Audrey Agli’s 1993 Lincoln Town car was professionally decorated
as a "Cow Car" to draw attention to her North Kingstown shelter for abused and abandoned animals. A fiberglass model,
left, of her Ayrshire cow Bette, who died in December, stands proudly on the roof.
The
Providence Journal / Peter C. T. Elsworth
NORTH
KINGSTOWN — Bette passed away in December, but Audrey Agli’s 1993 Lincoln Town Car remains a testament to her
spirit.
Decorated with brown and white markings, Agli’s “Cow Car” is adorned with such sayings as
“Mooing Along” across the trunk, “Cow Cruzin’ ” along the front fenders and “Bette Davis
Eyes” under a graphic of a cow with big eyes across the hood.

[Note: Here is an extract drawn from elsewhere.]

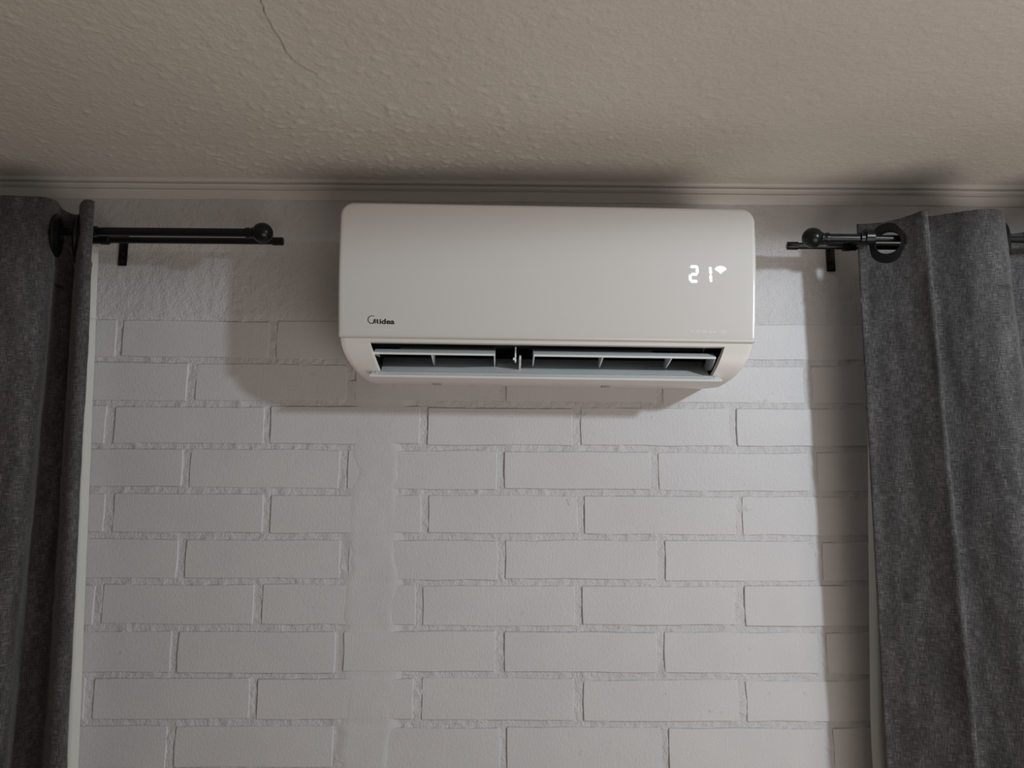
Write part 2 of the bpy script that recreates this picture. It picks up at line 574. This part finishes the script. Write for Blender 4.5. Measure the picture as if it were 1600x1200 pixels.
# dark air duct behind the outlet
Vd = [V[i] for i in inner]
n0 = len(Vd)
Vd2 = [(x, -0.045, z * 1.0 + 0.010 if z + ACZ > 1.82 else z + 0.012) for (x, y, z) in Vd]
Fd = [(i, (i + 1) % n0, n0 + (i + 1) % n0, n0 + i) for i in range(n0)]
Fd.append(tuple(n0 + i for i in range(n0)))
mesh_obj('air_duct', Vd + Vd2, Fd, m_dark, ac, False)

# front panel
ZB_, ZT_ = 1.8430, 2.0830


def panel_w(z):
    t = (z - ZB_) / (ZT_ - ZB_)
    return 0.3588 + 0.0042 * math.sin(min(1, t * 1.25) * PI / 2)


def panel_y(z):
    t = (z - ZB_) / (ZT_ - ZB_)
    return -0.1868 - 0.0034 * math.sin(max(0, min(1, t)) * PI * 0.9) - 0.0006 * t


def rbox_dist(x, z, rt=0.024, rb=0.004):
    """inside distance to the rounded outline"""
    w = panel_w(z)
    ax = abs(x)
    dt, dr, db = ZT_ - z, w - ax, z - ZB_
    if dt < rt and dr < rt: return rt - math.hypot(rt - dt, rt - dr)
    if db < rb and dr < rb: return rb - math.hypot(rb - db, rb - dr)
    return min(dt, dr, db)


RT = 0.024
zl = [ZB_, ZB_ + .0006, ZB_ + .0015, ZB_ + .003, ZB_ + .005] + list(np.linspace(ZB_ + .01, ZT_ - .026, 14))
zl += [ZT_ - RT * (1 - math.sin(a)) for a in np.linspace(0, PI / 2, 14)]
zl = sorted(set(round(z, 6) for z in zl))
V = []; F = []; rows = []
edge_cols = [0, .0006, .0015, .003, .0048]
for z in zl:
    w = panel_w(z)
    if ZT_ - z < RT: w = w - RT + math.sqrt(max(0, RT * RT - (RT - (ZT_ - z)) ** 2))
    if z - ZB_ < .004: w = w - .004 + math.sqrt(max(0, .004 ** 2 - (.004 - (z - ZB_)) ** 2))
    xr = [-w + e for e in edge_cols] + list(np.linspace(-w + .008, w - .008, 31)) + [w - e for e in reversed(edge_cols)]
    r_ = []
    for x in xr:
        d = max(0.0, rbox_dist(x, z))
        R = .0055
        y = panel_y(z) + (R - math.sqrt(max(0, R * R - (R - d) ** 2)) if d < R else 0)
        r_.append(len(V)); V.append((x, y, z - ACZ))
    rows.append(r_)
nc = len(rows[0])
for a in range(len(rows) - 1):
    for c in range(nc - 1):
        F.append((rows[a][c], rows[a][c + 1], rows[a + 1][c + 1], rows[a + 1][c]))
lp = rows[0] + [r[-1] for r in rows[1:]] + list(reversed(rows[-1]))[1:] + [r[0] for r in reversed(rows[1:-1])]
bk = []
for i in lp:
    x, y, z = V[i]; bk.append(len(V)); V.append((x * 0.998, -0.168 if z + ACZ > 1.85 else -0.1815, z))
for i in range(len(lp)):
    j = (i + 1) % len(lp); F.append((lp[j], lp[i], bk[i], bk[j]))
front = mesh_obj('front_panel', V, F, m_panel, ac, True, 45)


# flat graphics sitting on the panel
def on_panel(name, polys, matl, parent, lift=0.0004, thick=0.0005):
    """polys: lists of (x_world, z_world) outlines; thin raised shapes"""
    bm = bmesh.new()
    for P in polys:
        f_ = [bm.verts.new((x - ACX, panel_y(z) - lift, z - ACZ)) for x, z in P]
        b_ = [bm.verts.new((x - ACX, panel_y(z) - lift + thick, z - ACZ)) for x, z in P]
        bm.faces.new(f_)
        for i in range(len(P)):
            j = (i + 1) % len(P)
            bm.faces.new((f_[j], f_[i], b_[i], b_[j]))
    return bm_obj(name, bm, matl, parent, False)


def capsule(x0, z0, x1, z1, r, n=7):
    a = math.atan2(z1 - z0, x1 - x0)
    P = []
    for k in range(n): t = a + PI / 2 + PI * k / (n - 1); P.append((x0 + r * math.cos(t), z0 + r * math.sin(t)))
    for k in range(n): t = a - PI / 2 + PI * k / (n - 1); P.append((x1 + r * math.cos(t), z1 + r * math.sin(t)))
    return P


def text_on_panel(name, body, x0, zb, width, height, matl, parent, shear=0.0, bold=0.0):
    cu = bpy.data.curves.new(name, 'FONT')
    cu.body = body; cu.size = 1.0; cu.shear = shear; cu.offset = bold; cu.resolution_u = 4
    tmp = bpy.data.objects.new('tmp_text', cu); COL.objects.link(tmp)
    bpy.context.view_layer.update()
    me = bpy.data.meshes.new_from_object(tmp)
    bpy.data.objects.remove(tmp, do_unlink=True); bpy.data.curves.remove(cu)
    xsv = [v.co.x for v in me.vertices]; ysv = [v.co.y for v in me.vertices]
    ax, bx_ = min(xsv), max(xsv); ay, by = 0.0, max(ysv)
    for v in me.vertices:
        x = x0 + (v.co.x - ax) / (bx_ - ax) * width
        z = zb + (v.co.y - ay) / (by - ay) * height
        v.co = (x - ACX, panel_y(z) - 0.0004, z - ACZ)
    me.materials.clear(); me.materials.append(matl); me.name = name
    o = bpy.data.objects.new(name, me); COL.objects.link(o); o.parent = parent
    return o


# temperature digits and signal symbol: lit
DX, DT = 0.3205, 1.9750
r_ = 0.0021
w_, h_ = 0.0125, 0.0135
x0_, x1_ = DX + .001, DX + w_
zt_, zm_, zb_ = DT, DT - h_, DT - 2 * h_ + .001
seg2 = [capsule(x0_ + .002, zt_, x1_ - .001, zt_, r_), capsule(x1_, zt_ - .002, x1_, zm_ + .003, r_), capsule(x0_ + .003, zm_, x1_ - .002, zm_, r_),
        capsule(x0_ - .001, zm_ - .003, x0_ - .0005, zb_ + .003, r_), capsule(x0_ + .002, zb_, x1_ - .002, zb_, r_)]
on_panel('display_digit', seg2, m_led, front, lift=0.0005)
on_panel('display_digit', [capsule(.3560, zt_ - .002, .3564, zm_ + .0028, .0020), capsule(.3564, zm_ - .0028, .3567, zb_ + .0015, .0020)], m_led, front, lift=0.0005)
wf = []
cxw, czw, rw = .3738, 1.9640, .0128
fan = [(cxw + rw * 0.74 * math.sin(a) , czw + 0.0005 + rw * 0.92 * math.cos(a) - (0.0005)) for a in np.linspace(-0.90, 0.90, 13)]
P = [(cxw - .0012, czw), (cxw - .0022, czw + .0022), (cxw - .0095, czw + .0068), (cxw - .0100, czw + .0082)] + \
    [(cxw + .0090 * math.sin(a), czw + .0078 + .0048 * math.cos(a)) for a in np.linspace(-1.35, 1.35, 11)] + \
    [(cxw + .0100, czw + .0082), (cxw + .0095, czw + .0068), (cxw + .0022, czw + .0022), (cxw + .0012, czw)]
on_panel('signal_symbol', [P], m_led, front, lift=0.0005)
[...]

And it is topped by a hand-made fiberglass model
of Bette herself.
“It’s her coloring, with all the same spots,” said Agli, an energetic woman with
glasses decorated in cow markings. She said her sister gave her the Ayrshire cow 12 years ago after she had been sold off
as a runt calf.
Another sign, “Smith and Agli’s Potbelly Manor,” refers to the shelter farm for abused
and abandoned animals that she and her partner, Liz Smith, run at their home next to Paul Bailey’s Chrysler Jeep Dodge
on Ten Rod Road. (Painted a striking violet with a front yard decorated with hundreds of lobster pot buoys, the house stands
out as much as the car.)
While Bette’s old barn now sits empty in the middle of the one-acre back yard, other
barns and enclosures contain ducks, turkeys, pigeons, goats and potbelly pigs that have all been rescued from inattentive
or malicious owners. Agli and Smith try to find homes for them but keep animals that have lingering behavioral problems.
Vietnamese
potbelly pigs are the focus of their efforts because they are “throwaway animals,” according to Smith, a reiki
master and certified angel and tarot reader. Adorable as piglets, they are often abandoned when they grow up.
“People
think they will stay a teacup and they don’t,” she said. She and Agli said the farm had rescued as many as 60
potbelly pigs since they started rescuing animals in 1995.
Meanwhile, their most recent acquisition is Rose, a one-year-old
Saint Bernard that had been found malnourished and chained to a tree in Tennessee. Agli said they will keep her as a farm
dog, adding that she and Smith have owned “seven or eight Saints” over the years.
“They are throwaway
animals,” said Smith, explaining that Saint Bernards are often abandoned because they get so big and they drool.
Agli
said she got the idea of decorating her car to advertise the shelter farm about seven years ago. And although the farm mainly
rescues potbelly pigs, she chose Bette as the model.
“I wanted my car to look like Bette,” she said. “She
meant a lot to me.”
She subsequently painted her white 1983 Buick LeSabre with brown markings, and her brother
Donald attached a metal cow to a ski rack on the roof.
However, the car lasted only a couple of years and in 2005 she
purchased the white 1993 Lincoln Town Car, which she had professionally decorated. And she often seasonally dresses the fiberglass
Bette in a witch’s hat at Halloween and a Santa Claus hat at Christmas, according to Steve Joslin, who is a tenant and
helps out on the farm. His assistant Matt Forest has adopted a potbelly pig named Rachel.
Agli uses the Cow Car every
day, including driving to her job as a billing specialist in the Rhode Island Department of Accounts and Controls in Providence
where it “makes the garage by an inch.”
She is also a technical sergeant in the Rhode Island Air National
Guard, after active duty in the Air Force, and regularly serves at Westover Air Force Base in Springfield, Mass.
Agli
said the car attracts attention and even volunteers, although people will often try to offload their unwanted pets.
“I
love this car, but I don’t hide well with it,” Agli said. “You don’t go anywhere without people knowing.”
The car has driven in the July 4th Parade in Wickford and the Columbus Day parade on Federal Hill, and was featured
at the recent Rhode Island Pet Expo in Providence.
Meanwhile, Agli said she is the only driver. “No one else
would drive this car. My son would rather walk,” she said, referring to her son, Normand, a sergeant in the National
Guard who is about to be deployed to Afghanistan.